---- PROVIDED MATERIAL

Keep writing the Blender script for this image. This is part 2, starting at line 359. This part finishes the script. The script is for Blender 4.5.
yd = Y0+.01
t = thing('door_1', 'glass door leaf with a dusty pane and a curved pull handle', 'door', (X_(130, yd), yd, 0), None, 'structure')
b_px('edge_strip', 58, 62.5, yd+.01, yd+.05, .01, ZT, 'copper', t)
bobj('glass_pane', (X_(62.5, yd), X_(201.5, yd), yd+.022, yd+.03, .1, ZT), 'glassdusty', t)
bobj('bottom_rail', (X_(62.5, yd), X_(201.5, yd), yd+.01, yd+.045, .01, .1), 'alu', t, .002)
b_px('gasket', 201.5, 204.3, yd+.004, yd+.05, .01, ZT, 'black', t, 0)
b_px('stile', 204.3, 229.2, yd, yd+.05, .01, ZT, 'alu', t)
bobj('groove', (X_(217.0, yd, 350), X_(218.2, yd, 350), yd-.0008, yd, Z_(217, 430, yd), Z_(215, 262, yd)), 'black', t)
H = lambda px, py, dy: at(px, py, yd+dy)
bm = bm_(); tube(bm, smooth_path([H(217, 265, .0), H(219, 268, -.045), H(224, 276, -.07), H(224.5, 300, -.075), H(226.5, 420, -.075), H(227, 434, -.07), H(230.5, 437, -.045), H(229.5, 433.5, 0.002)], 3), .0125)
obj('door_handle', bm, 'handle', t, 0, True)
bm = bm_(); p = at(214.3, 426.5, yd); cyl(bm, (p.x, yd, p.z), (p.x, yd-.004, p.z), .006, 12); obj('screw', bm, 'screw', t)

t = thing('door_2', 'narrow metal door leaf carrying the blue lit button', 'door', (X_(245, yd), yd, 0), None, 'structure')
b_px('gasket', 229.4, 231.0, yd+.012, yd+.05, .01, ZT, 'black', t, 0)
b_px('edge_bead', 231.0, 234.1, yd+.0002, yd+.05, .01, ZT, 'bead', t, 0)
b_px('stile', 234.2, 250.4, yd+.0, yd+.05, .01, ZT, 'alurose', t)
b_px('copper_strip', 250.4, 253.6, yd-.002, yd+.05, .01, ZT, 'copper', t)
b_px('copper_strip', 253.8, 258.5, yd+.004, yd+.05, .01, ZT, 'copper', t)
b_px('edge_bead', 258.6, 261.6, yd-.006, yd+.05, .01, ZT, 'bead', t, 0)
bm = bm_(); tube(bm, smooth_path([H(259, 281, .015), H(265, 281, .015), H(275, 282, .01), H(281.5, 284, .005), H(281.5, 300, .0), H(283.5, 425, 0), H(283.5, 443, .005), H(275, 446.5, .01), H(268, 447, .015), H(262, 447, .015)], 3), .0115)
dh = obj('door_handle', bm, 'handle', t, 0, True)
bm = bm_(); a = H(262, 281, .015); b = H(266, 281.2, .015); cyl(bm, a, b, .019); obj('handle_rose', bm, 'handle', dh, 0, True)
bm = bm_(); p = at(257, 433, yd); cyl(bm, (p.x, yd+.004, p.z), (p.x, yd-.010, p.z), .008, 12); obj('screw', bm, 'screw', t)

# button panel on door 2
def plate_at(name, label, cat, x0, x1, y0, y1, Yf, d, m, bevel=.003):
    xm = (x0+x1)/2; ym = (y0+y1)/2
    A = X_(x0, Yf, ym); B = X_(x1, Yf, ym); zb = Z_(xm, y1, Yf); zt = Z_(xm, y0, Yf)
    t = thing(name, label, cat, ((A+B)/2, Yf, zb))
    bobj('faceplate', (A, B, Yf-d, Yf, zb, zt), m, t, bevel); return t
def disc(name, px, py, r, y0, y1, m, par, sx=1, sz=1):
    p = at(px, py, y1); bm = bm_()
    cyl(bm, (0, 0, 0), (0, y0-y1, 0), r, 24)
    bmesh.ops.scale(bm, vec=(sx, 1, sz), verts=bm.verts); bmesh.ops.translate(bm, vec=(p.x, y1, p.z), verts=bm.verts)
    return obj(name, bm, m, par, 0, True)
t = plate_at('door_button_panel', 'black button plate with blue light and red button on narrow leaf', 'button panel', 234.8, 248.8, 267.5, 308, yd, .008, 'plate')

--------

> _REQUIRED TASK_:
Extract every line above exactly as it stands.

> _SOLUTION BELOW_:
Keep writing the Blender script for this image. This is part 2, starting at line 359. This part finishes the script. The script is for Blender 4.5.
yd = Y0+.01
t = thing('door_1', 'glass door leaf with a dusty pane and a curved pull handle', 'door', (X_(130, yd), yd, 0), None, 'structure')
b_px('edge_strip', 58, 62.5, yd+.01, yd+.05, .01, ZT, 'copper', t)
bobj('glass_pane', (X_(62.5, yd), X_(201.5, yd), yd+.022, yd+.03, .1, ZT), 'glassdusty', t)
bobj('bottom_rail', (X_(62.5, yd), X_(201.5, yd), yd+.01, yd+.045, .01, .1), 'alu', t, .002)
b_px('gasket', 201.5, 204.3, yd+.004, yd+.05, .01, ZT, 'black', t, 0)
b_px('stile', 204.3, 229.2, yd, yd+.05, .01, ZT, 'alu', t)
bobj('groove', (X_(217.0, yd, 350), X_(218.2, yd, 350), yd-.0008, yd, Z_(217, 430, yd), Z_(215, 262, yd)), 'black', t)
H = lambda px, py, dy: at(px, py, yd+dy)
bm = bm_(); tube(bm, smooth_path([H(217, 265, .0), H(219, 268, -.045), H(224, 276, -.07), H(224.5, 300, -.075), H(226.5, 420, -.075), H(227, 434, -.07), H(230.5, 437, -.045), H(229.5, 433.5, 0.002)], 3), .0125)
obj('door_handle', bm, 'handle', t, 0, True)
bm = bm_(); p = at(214.3, 426.5, yd); cyl(bm, (p.x, yd, p.z), (p.x, yd-.004, p.z), .006, 12); obj('screw', bm, 'screw', t)

t = thing('door_2', 'narrow metal door leaf carrying the blue lit button', 'door', (X_(245, yd), yd, 0), None, 'structure')
b_px('gasket', 229.4, 231.0, yd+.012, yd+.05, .01, ZT, 'black', t, 0)
b_px('edge_bead', 231.0, 234.1, yd+.0002, yd+.05, .01, ZT, 'bead', t, 0)
b_px('stile', 234.2, 250.4, yd+.0, yd+.05, .01, ZT, 'alurose', t)
b_px('copper_strip', 250.4, 253.6, yd-.002, yd+.05, .01, ZT, 'copper', t)
b_px('copper_strip', 253.8, 258.5, yd+.004, yd+.05, .01, ZT, 'copper', t)
b_px('edge_bead', 258.6, 261.6, yd-.006, yd+.05, .01, ZT, 'bead', t, 0)
bm = bm_(); tube(bm, smooth_path([H(259, 281, .015), H(265, 281, .015), H(275, 282, .01), H(281.5, 284, .005), H(281.5, 300, .0), H(283.5, 425, 0), H(283.5, 443, .005), H(275, 446.5, .01), H(268, 447, .015), H(262, 447, .015)], 3), .0115)
dh = obj('door_handle', bm, 'handle', t, 0, True)
bm = bm_(); a = H(262, 281, .015); b = H(266, 281.2, .015); cyl(bm, a, b, .019); obj('handle_rose', bm, 'handle', dh, 0, True)
bm = bm_(); p = at(257, 433, yd); cyl(bm, (p.x, yd+.004, p.z), (p.x, yd-.010, p.z), .008, 12); obj('screw', bm, 'screw', t)

# button panel on door 2
def plate_at(name, label, cat, x0, x1, y0, y1, Yf, d, m, bevel=.003):
    xm = (x0+x1)/2; ym = (y0+y1)/2
    A = X_(x0, Yf, ym); B = X_(x1, Yf, ym); zb = Z_(xm, y1, Yf); zt = Z_(xm, y0, Yf)
    t = thing(name, label, cat, ((A+B)/2, Yf, zb))
    bobj('faceplate', (A, B, Yf-d, Yf, zb, zt), m, t, bevel); return t
def disc(name, px, py, r, y0, y1, m, par, sx=1, sz=1):
    p = at(px, py, y1); bm = bm_()
    cyl(bm, (0, 0, 0), (0, y0-y1, 0), r, 24)
    bmesh.ops.scale(bm, vec=(sx, 1, sz), verts=bm.verts); bmesh.ops.translate(bm, vec=(p.x, y1, p.z), verts=bm.verts)
    return obj(name, bm, m, par, 0, True)
t = plate_at('door_button_panel', 'black button plate with blue light and red button on narrow leaf', 'button panel', 234.8, 248.8, 267.5, 308, yd, .008, 'plate')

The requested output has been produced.